The main objective of this study is on climate change and political conflict in Africa, focusing more on migration and refugees in the continent. The researcher intend to outline the following sub-objectives during the course of the study;

  1. To examine the link between climate change, migration, governance and security threats in respect to political conflicts in Africa.
  2. To analyse the response of the United Nations and other African States in formulating climate change policies to ensure future security and prevent conflict.
  • To identify if there are any available policy options and recommends mitigating measures to counter the perceived and real effects of climate change in Africa.
  1. To ascertain if there is any significant relationship between climate change and political conflict in Africa.
  2. To proffer possible solutions to the identified challenges associated with migration, climate change and political conflict in Africa.

1.4 RESEARCH HYPOTHESES

H0: there is no link between climate change, migration, governance and security threats in Africa.

H1: there is a link between climate change, migration, governance and security threats in Africa.

H0: there is no significant relationship between climate change, migration and political conflict in Africa.

H2: there is a significant relationship between climate change, migration and political conflict in Africa.

1.5 SIGNIFICANCE OF THE STUDY

It is expected that at the end of the study the findings will provide much needed inputs on the adverse effects of climate change, migration and political conflicts to policy makers, planners and institutions of learning too. Specifically; the findings will be of immense benefit to United Nation Frame Work Convention on Climate Change (UNFCCC) as it will help in checkmating lapses and disasters caused by companies operating in the region. The study will help to educate the mind of every individuals, policy makers and the government to see the need to formulate policies for integrated rural development to check rural-urban drift in our society. To the United Nations and other African communities in tackling the problems that force people to leave their region, and so bridging the development gap and increasing the rate of climate change and political conflicts in Africa. Finally, the findings will be of importance to researchers/students intending to work on related topics on climate change and political conflict.

1.6 SCOPE AND LIMITATION OF THE STUDY

The scope of this study centers on the impact of climate change and migration on political conflict, particularly the kind of migration that we are principally interested in in this study is migration from one continent to another, which is the movement of people from country side to another country side. The researcher encountered some constraint in the course of the study which include:

Time factor: The time allocated to the researcher during the period of the study was limited coupled with lectures and exams.

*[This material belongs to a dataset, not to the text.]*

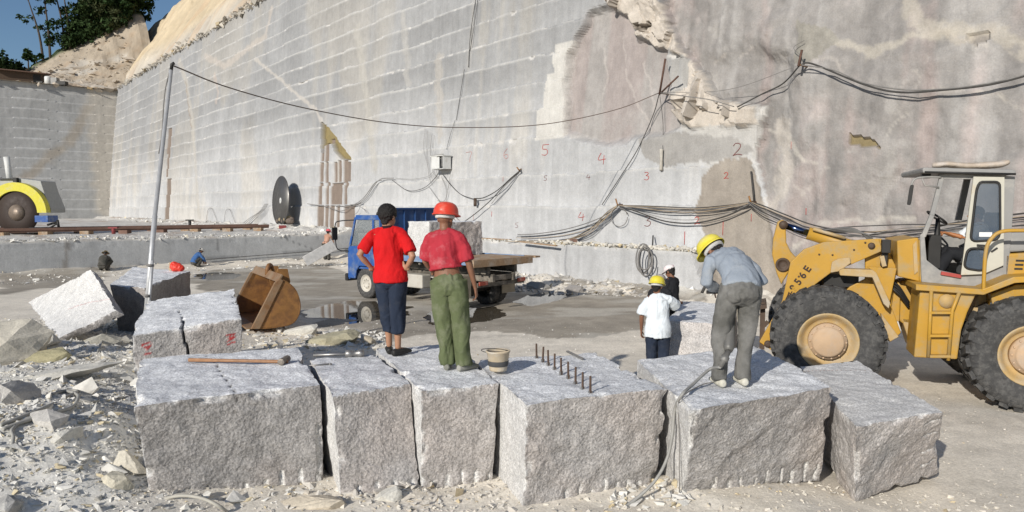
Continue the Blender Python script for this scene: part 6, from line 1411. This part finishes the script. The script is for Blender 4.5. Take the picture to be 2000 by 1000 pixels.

Financial constraint: the finance at the disposal of the researcher during the course of the study wasn’t sufficient enough to run the expenses of the research work.

1.7 DEFINITION OF TERMS

Climate change: Climate change is a change in the statistical distribution of weather patterns when that change lasts for an extended period of time (i.e., decades to millions of years). Climate change may refer to a change in average weather conditions, or in the time variation of weather around longer-term average conditions (i.e., more or fewer extreme weather events). Climate change is caused by factors such as biotic processes, variations in solar radiation received by Earth, plate tectonics, and volcanic eruptions. Certain human activities have been identified as primary causes of ongoing climate change, often referred to as global warming.

Political conflict: A political conflict is a positional difference regarding values relevant to a society – the conflict items – between at least two decisive and directly involved actors, which is being carried out using observable and interrelated conflict means that lie beyond established regulatory procedures and threaten a core.

Migration: This means the movement of people from one place to another. Teriba (1982) sees migration as the movement of people from one civil division to another.

Settlement: This is a place where people live.

Emigration: It is the movement of people out of a country.

Immigrant: These are people that move into a country.

Emigrants: These are people that engage in the movement out of a country.

1.8 ORGANIZATION OF THE STUDY

This research work is organized in five chapters, for easy understanding, as follows Chapter one is concern with the introduction, which consist of the (overview, of the study), statement of problem, objectives of the study, research question, significance or the study, research methodology, definition of terms and historical background of the study. Chapter two highlight the theoretical framework on which the study is based, thus the review of related literature. Chapter three deals on the research design and methodology adopted in the study. Chapter four concentrate on the data collection and analysis and presentation of finding.  Chapter five gives summary, conclusion, and recommendations made of the study.